Firmware update capability — OTA (Over-The-Air) updates — should be designed into every ESP32 project that will leave your desk. This guide covers how ESP32 OTA works, the standard ArduinoOTA library for development use, the ElegantOTA web interface for end-user updates, and the more robust esp_https_ota approach for production firmware with rollback protection.

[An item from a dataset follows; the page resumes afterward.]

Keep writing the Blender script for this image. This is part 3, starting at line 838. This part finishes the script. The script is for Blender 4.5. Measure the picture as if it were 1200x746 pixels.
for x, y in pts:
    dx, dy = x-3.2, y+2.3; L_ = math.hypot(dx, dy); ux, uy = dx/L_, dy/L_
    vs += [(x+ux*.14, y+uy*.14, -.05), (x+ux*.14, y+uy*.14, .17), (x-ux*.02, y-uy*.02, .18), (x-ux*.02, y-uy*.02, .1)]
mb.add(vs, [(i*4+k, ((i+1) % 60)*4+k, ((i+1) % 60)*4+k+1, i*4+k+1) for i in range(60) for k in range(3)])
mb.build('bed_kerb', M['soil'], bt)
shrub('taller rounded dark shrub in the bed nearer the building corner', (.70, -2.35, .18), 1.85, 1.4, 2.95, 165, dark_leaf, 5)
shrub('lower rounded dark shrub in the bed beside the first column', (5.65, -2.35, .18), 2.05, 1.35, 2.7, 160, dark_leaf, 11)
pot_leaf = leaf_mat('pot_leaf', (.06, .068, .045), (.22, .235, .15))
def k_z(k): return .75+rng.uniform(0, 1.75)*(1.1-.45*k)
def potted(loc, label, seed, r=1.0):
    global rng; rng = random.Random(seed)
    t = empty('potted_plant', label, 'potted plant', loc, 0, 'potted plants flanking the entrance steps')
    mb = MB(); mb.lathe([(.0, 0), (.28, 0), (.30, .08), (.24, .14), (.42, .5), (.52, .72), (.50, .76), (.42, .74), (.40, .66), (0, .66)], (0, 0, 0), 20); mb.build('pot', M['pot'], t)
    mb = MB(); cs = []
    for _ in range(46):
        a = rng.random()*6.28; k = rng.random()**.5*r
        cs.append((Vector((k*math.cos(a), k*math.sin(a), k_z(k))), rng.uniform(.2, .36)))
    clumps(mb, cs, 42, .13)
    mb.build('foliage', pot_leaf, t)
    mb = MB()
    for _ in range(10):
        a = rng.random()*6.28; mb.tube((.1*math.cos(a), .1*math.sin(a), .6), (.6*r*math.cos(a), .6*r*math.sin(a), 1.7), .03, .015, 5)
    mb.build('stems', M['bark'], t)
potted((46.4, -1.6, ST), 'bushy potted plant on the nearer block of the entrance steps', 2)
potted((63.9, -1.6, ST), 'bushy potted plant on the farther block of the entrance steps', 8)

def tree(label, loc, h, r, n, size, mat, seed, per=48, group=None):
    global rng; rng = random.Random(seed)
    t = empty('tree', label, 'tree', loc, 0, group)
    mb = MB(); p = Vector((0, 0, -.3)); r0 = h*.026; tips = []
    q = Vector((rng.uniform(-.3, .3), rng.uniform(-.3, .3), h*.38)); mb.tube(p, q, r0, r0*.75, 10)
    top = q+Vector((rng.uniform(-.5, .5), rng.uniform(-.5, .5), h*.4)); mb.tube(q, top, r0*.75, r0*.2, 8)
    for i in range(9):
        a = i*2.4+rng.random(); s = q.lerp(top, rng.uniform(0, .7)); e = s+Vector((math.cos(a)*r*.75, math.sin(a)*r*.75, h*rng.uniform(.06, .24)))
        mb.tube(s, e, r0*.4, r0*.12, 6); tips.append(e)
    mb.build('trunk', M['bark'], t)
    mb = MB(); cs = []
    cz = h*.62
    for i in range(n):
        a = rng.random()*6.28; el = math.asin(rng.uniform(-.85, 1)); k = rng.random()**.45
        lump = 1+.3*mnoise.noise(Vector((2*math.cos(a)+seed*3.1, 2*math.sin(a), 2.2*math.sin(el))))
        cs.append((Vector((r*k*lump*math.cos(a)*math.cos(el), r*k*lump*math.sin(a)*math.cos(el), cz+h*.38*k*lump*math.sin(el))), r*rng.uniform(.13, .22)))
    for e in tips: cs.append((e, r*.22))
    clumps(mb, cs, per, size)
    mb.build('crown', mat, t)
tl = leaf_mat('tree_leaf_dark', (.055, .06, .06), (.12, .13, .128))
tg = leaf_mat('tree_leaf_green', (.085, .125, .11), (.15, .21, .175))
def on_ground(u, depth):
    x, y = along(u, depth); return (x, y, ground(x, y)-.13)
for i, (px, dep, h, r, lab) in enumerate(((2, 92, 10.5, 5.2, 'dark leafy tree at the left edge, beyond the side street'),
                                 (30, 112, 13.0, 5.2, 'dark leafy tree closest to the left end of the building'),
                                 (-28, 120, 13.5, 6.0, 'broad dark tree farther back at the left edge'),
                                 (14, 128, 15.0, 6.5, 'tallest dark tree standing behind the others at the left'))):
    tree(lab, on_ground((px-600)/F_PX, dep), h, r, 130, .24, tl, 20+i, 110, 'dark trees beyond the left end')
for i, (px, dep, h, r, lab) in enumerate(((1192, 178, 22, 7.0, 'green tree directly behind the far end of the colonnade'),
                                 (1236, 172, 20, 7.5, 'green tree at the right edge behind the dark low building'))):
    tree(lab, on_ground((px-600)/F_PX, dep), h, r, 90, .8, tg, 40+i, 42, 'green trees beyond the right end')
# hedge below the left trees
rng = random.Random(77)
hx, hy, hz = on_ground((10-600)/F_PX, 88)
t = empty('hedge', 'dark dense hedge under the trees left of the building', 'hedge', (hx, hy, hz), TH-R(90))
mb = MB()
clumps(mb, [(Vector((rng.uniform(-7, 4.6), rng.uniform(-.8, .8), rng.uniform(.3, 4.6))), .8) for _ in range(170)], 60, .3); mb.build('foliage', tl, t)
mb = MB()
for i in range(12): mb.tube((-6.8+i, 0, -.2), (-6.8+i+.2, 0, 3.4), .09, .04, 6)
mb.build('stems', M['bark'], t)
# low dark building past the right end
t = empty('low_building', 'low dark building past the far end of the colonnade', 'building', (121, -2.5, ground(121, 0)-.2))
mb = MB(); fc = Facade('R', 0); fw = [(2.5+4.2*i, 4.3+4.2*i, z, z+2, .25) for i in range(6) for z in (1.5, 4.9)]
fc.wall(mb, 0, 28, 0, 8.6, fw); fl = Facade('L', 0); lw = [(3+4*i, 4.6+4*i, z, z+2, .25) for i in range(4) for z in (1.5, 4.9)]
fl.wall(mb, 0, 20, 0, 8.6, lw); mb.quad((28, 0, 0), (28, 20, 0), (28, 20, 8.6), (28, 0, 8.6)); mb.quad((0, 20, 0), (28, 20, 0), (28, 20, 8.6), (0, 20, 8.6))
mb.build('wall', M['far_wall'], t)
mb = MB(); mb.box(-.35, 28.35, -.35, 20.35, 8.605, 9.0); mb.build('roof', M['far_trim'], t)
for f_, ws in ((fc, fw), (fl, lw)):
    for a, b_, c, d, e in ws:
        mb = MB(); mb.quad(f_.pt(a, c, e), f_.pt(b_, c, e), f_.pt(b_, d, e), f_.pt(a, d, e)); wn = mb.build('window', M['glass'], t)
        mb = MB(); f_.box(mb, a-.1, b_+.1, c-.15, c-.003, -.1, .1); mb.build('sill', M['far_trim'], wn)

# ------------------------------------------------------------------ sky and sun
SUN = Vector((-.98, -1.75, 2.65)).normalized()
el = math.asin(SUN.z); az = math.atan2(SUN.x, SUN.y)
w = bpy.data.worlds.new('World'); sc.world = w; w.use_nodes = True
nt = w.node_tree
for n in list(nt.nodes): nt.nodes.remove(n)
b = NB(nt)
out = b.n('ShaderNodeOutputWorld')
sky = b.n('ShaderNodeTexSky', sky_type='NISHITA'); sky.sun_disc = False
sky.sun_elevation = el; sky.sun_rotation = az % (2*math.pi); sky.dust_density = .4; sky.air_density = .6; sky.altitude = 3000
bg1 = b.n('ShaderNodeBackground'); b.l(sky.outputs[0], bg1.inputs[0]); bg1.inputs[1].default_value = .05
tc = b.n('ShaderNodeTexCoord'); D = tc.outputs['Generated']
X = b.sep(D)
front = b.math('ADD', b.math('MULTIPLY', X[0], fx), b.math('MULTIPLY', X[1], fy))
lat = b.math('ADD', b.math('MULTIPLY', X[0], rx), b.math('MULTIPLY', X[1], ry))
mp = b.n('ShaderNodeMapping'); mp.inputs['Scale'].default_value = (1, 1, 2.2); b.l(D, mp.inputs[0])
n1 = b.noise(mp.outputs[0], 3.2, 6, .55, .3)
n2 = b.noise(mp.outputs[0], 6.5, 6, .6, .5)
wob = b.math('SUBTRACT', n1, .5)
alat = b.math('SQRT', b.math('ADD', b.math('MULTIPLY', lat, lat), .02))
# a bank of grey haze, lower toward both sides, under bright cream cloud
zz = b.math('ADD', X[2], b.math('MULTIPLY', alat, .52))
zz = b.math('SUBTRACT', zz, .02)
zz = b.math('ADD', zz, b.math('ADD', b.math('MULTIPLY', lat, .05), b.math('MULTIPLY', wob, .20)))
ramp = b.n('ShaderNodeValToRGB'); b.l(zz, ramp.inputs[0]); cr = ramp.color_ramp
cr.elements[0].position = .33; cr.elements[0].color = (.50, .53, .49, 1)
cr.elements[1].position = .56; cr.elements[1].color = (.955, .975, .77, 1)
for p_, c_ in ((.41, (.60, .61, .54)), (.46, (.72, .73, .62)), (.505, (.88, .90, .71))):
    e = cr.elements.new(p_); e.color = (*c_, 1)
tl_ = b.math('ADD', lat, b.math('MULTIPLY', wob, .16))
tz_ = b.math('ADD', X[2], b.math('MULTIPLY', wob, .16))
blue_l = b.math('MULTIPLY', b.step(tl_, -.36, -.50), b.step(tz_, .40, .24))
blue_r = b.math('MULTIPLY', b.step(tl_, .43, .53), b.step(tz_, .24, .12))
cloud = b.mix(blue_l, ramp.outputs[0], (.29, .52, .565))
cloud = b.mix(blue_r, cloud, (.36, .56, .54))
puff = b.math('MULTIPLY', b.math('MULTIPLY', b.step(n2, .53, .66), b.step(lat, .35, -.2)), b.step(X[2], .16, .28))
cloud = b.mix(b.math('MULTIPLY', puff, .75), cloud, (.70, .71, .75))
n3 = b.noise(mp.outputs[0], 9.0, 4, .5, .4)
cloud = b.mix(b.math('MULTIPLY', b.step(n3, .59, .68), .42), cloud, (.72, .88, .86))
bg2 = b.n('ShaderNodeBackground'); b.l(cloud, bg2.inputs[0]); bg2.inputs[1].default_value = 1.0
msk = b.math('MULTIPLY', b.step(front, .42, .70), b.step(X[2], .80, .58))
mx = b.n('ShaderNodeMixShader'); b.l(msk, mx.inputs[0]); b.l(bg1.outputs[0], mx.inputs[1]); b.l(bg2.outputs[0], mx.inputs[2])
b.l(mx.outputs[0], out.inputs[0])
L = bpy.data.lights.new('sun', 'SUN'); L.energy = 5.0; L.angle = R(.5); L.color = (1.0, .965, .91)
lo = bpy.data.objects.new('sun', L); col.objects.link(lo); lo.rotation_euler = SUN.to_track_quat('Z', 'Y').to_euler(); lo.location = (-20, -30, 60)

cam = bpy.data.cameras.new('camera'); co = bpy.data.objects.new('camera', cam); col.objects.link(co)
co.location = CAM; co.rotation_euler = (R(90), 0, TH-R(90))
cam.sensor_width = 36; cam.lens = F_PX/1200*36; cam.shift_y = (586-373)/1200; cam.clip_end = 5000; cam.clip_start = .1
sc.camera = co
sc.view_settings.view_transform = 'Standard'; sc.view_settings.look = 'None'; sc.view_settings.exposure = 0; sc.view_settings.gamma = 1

Understanding the Dual-Partition OTA Architecture
The ESP32’s OTA system depends on having two separate application partitions in flash. The standard OTA partition scheme on a 4 MB device allocates:
| Name | Type | Offset | Size |
|---|---|---|---|
| nvs | data/nvs | 0x9000 | 20 KB |
| otadata | data/ota | 0xe000 | 8 KB |
| app0 (OTA_0) | app/ota_0 | 0x10000 | 1.9 MB |
| app1 (OTA_1) | app/ota_1 | 0x1F0000 | 1.9 MB |
| spiffs | data/spiffs | 0x3D0000 | 192 KB |
The otadata partition is 8 KB and contains a small record indicating which app partition (app0 or app1) is currently active and whether it has been verified. During OTA: the currently running firmware writes incoming bytes to the inactive partition; when the download completes and the CRC verifies correctly, it updates the otadata to mark the new partition as boot target; the device reboots; the new firmware runs and must call esp_ota_mark_app_valid_cancel_rollback() to confirm it is working — if it does not (because it crashed), the watchdog timer eventually triggers and the bootloader reverts to the previous partition.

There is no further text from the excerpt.